Ainda que não fosse suficiente, o próprio ministro Gilmar Mendes, que na oportunidade, foi voto vencido, já chancelou esse debate quando proferiu uma decisão monocrática em que, explicitamente, disse que o plenário do STF, ao decidir o tema 69, afirmou que o montante do ICMS destacado nas notas fiscais deveria ser excluído da base de cálculo do PIS e da Cofins. Veja-se:
“Inicialmente, verifico que matéria semelhante foi decidida no RE-RG 574.706, (tema 69), Rel. Min. Cármen Lúcia, DJe 2.10.2017. Naquela oportunidade, o Supremo Tribunal Federal afirmou que o montante de ICMS destacados nas notas fiscais não constituem receita ou faturamento, razão pela qual não podem fazer parte da base de cálculo do PIS e da COFINS.”(No original não consta grifo).
Não se pode haver presunção, principalmente quando a presunção representa uma discordância com a decisão proferida pelo Supremo Tribunal Federal, como quer a RFB e FN, de que o ICMS a ser excluído é o recolhido, pois, se assim quisesse a decisão do STF, teria explicitado essa vontade.
Os contribuintes estão, bravamente, lutando pelo seu direito, e, ainda que o STF não tenha decidido os embargos de declaração, a jurisprudência nos Tribunais vem ganhando corpo a favor dos contribuintes, o que não poderia ser diferente. O TRF4, por exemplo, já chancelou que o ICMS destacado não compõe a base de cálculo do PIS e da Cofins, como decidido pelo STF.

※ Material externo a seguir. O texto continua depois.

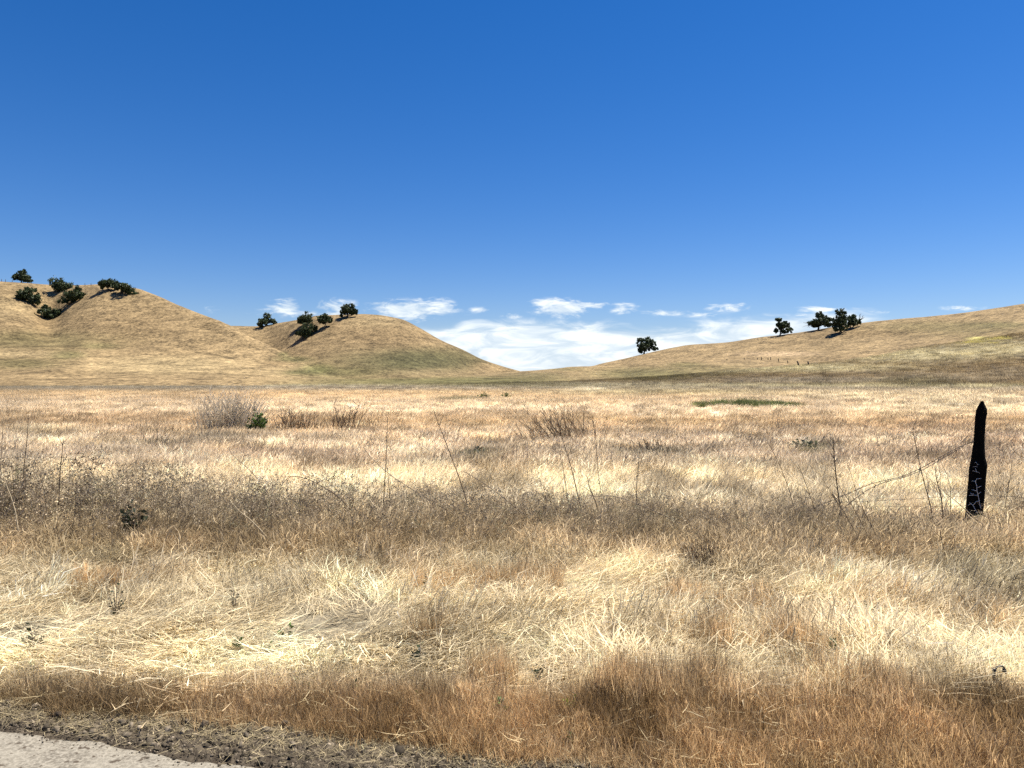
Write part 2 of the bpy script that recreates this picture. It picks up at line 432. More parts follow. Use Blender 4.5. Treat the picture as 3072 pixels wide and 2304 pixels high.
def hill(name, contours, cols=640, rows=(40, 70, 70, 24), px0=-620, px1=3700, amp=(3.0, .22), seed=1, own=None):
    """a slope lofted through contour lines; each contour is (px, py or None, depth, z or None) control points.
    The last contour given is the crest; the back side is added behind it."""
    lo = max(px0, max(c[0][0] for c in contours)); hi = min(px1, min(c[-1][0] for c in contours))
    PX = np.linspace(lo, hi, cols)
    D, Z = [], []
    for c in contours:
        xs = [p[0] for p in c]
        d = pchip(xs, [p[2] for p in c], PX)
        if c[0][1] is None: z = pchip(xs, [p[3] for p in c], PX)
        else: z = CAMZ - (pchip(xs, [p[1] for p in c], PX) - HY) / F * d
        D.append(d); Z.append(z)
    dc, zc = D[-1], Z[-1]
    D += [dc + 8, dc + 45, dc + 170]; Z += [zc - .35, zc - 7, np.full(cols, -6.0)]
    D, Z = np.array(D), np.array(Z)
    # cubic loft across the contours
    n = len(D); k = np.arange(n, dtype=float)
    steps = list(rows[:len(contours) - 1]) + [4, 8, 6]
    sv = np.concatenate([np.linspace(i, i + 1, steps[i], endpoint=False) for i in range(n - 1)] + [[n - 1.0]])
    DD, ZZ = np.empty((len(sv), cols)), np.empty((len(sv), cols))
    for j in range(cols):
        DD[:, j] = pchip(k, D[:, j], sv); ZZ[:, j] = pchip(D[:, j], Z[:, j], DD[:, j])
    X = (PX[None] - CX) / F * DD
    crest = len(contours) - 1.0
    fade = np.clip(np.abs(sv - crest) * 1.6, .12, 1)[:, None] * sstep(0, .9, sv)[:, None]
    ZZ = ZZ + fade * amp[0] * fbm(X / 34, DD / 40, seed * 13, 4) + amp[1] * fbm(X / 2.2, DD / 2.2, seed * 13 + 5, 4) * (.25 + .75 * fade)
    PY = HY - (ZZ - CAMZ) / DD * F
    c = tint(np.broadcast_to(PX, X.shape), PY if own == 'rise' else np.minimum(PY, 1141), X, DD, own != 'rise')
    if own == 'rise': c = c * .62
    if own == 'left':
        for s0, wd, st in ((2.02, .05, .5), (2.42, .02, .25), (1.35, .035, .3), (1.62, .03, .3), (1.15, .03, .3)):  # paints the bench step's shading into the colour, plus fainter dark lines
            ln = np.exp(-((sv[:, None] - s0 - fbm(X / 30, X * 0, 33) * .12) / wd)**2) * st * sstep(-.2, .15, fbm(X / 9, X * 0 + s0 * 7, 34))
            c = c * (1 - ln[..., None])
    if own == 'middle': c = c * .86
    tr = fbm(X / 60, (ZZ + X * .03) / 1.3, 35 + seed, 3)
    c = c * (1 - .18 * sstep(.12, .3, tr) + .10 * sstep(.12, .3, -tr))[..., None]
    V = np.stack([X, DD, ZZ], -1).reshape(-1, 3)
    r, q = len(sv), cols
    idx = np.arange(r * q).reshape(r, q)
    faces = np.stack([idx[:-1, :-1], idx[:-1, 1:], idx[1:, 1:], idx[1:, :-1]], -1).reshape(-1, 4)
    rgba = np.concatenate([c.reshape(-1, 3), np.ones((r * q, 1))], 1)
    o = mesh_np(name, V, faces, M['hill'], smooth=True, attrs={'tint': ('FLOAT_COLOR', rgba)})
    tag(o, kind='structure')
    HILLS[own or name] = dict(PX=PX, D=DD, Z=ZZ, PY=PY, X=X, sv=sv, crest=crest)
    return o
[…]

E os juízes e tribunais podem aplicar multas para a FN ao longo do processo, por interporem recursos manifestamente protelatórios, e para a Receita Federal, por descumprirem ordem judicial.
O importante é que, mesmo com os embaraços que os entes públicos tentam colocar para obstaculizar a aplicação da decisão, diversos contribuintes, por todo o país, já estão compensando seus créditos reconhecidos ou recebendo o indébito tributário por meio de precatório ou requisições de pequeno valor.